No dia 17 de fevereiro o Ministério Público Federal ordenou a inclusão de dois defensores dos
direitos humanos no Programa de Proteção aos Defensores dos Direitos Humanos no estado do
Pará. Estes defensores foram responsáveis por uma importante denúncia de extração ilegal de
madeira amazônica que estava ocorrendo na reserva extrativista Riozinho do Anfrísio e na
Floresta Nacional Trairão. O processo para se chegar a esta decisão contou com a assistência e
acompanhamento da defensora dos direitos humanos Lygia Zamali Fernandes. Um terceiro
defensor dos direitos humanos que participou desta mesma denúncia foi assassinado dias depois
de seu envio.
A Front Line Defenders acredita que as ameaças contra Lygia Zamali Fernandes estão
diretamente relacionadas ao seu legítimo e pacífico trabalho de defesa dos direitos humanos, em
particular em seus esforços relativos à proteção de outros defensores dos direitos humanos, e
está seriamente preocupada com a integridade física e psicológica da defensora.

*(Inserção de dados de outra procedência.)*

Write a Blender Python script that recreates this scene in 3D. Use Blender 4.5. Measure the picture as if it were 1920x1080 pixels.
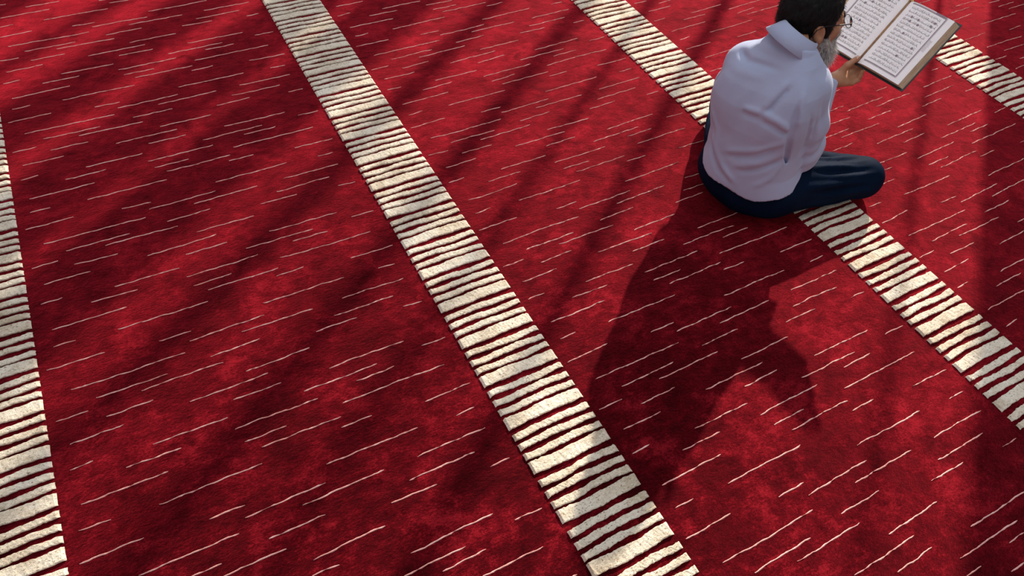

A Front Line Defenders solicita as autoridades do Brasil à:
1. Assegurar que a investigação às ameaças contra a defensora dos direitos humanos Lygia
Zamali Fernandes seja completa e imparcial, seus resultados publicizados e os responsáveis pelo crime sejam trazidos à justiça de acordo com os padrões internacionais2
2. Tomar todas medidas necessárias para garantir a integridade física de psicológica de Lygia
Zamali Fernandes e de seus familiares;
3. Garantir em todas as circunstâncias que os defensores dos direitos humanos no Brasil
sejam capazes de executar suas atividades legítimas e pacíficas de direitos humanos, sem
medo de represálias e livre de qualquer restrição.
A Front Line Defenders respeitosamente lembra que a Declaração sobre o Direito e a
Responsabilidade dos Indivíduos, Grupos ou Órgãos da Sociedade de Promover e Proteger os
Direitos Humanos e Liberdades Fundamentais Universalmente Reconhecidos, adotada por
consenso pela Assembleia Geral da ONU em 9 de dezembro de 1998, reconhece a legitimidade
das atividades dos defensores de direitos humanos, assim como a liberdade de associação e de
executar suas atividades sem medo de represálias. Nós gostaríamos de chamar atenção para o
artigo 9 (5): “O Estado deverá proceder a uma investigação imediata e imparcial ou garantir a
instauração de um inquérito caso existam motivos razoáveis para crer que ocorreu uma violação
de direitos humanos em qualquer território sob a sua jurisdição” e para os artigos 12 (2) e (3): “2.
O Estado deverá adotar todas as medidas adequadas para garantir que as autoridades
competentes protegem todas as pessoas, individualmente e em associação com outras, contra
qualquer forma de violência, ameaças, retaliação, discriminação negativa de facto ou de direito,
coação ou qualquer outra ação arbitrária resultante do facto de a pessoa em questão ter exercido
legitimamente os direitos enunciados na presente Declaração” e “3. A este respeito, todos têm o
direito, individualmente e em associação com outros, a uma proteção eficaz da lei nacional ao
reagir ou manifestar oposição, por meios pacíficos, relativamente a atividades, atos e omissões
imputáveis aos Estados, que resultem em violações de direitos humanos e liberdades
fundamentais, bem como a atos de violência perpetrados por grupos ou indivíduos que afetem o
gozo dos direitos humanos e liberdades fundamentais.”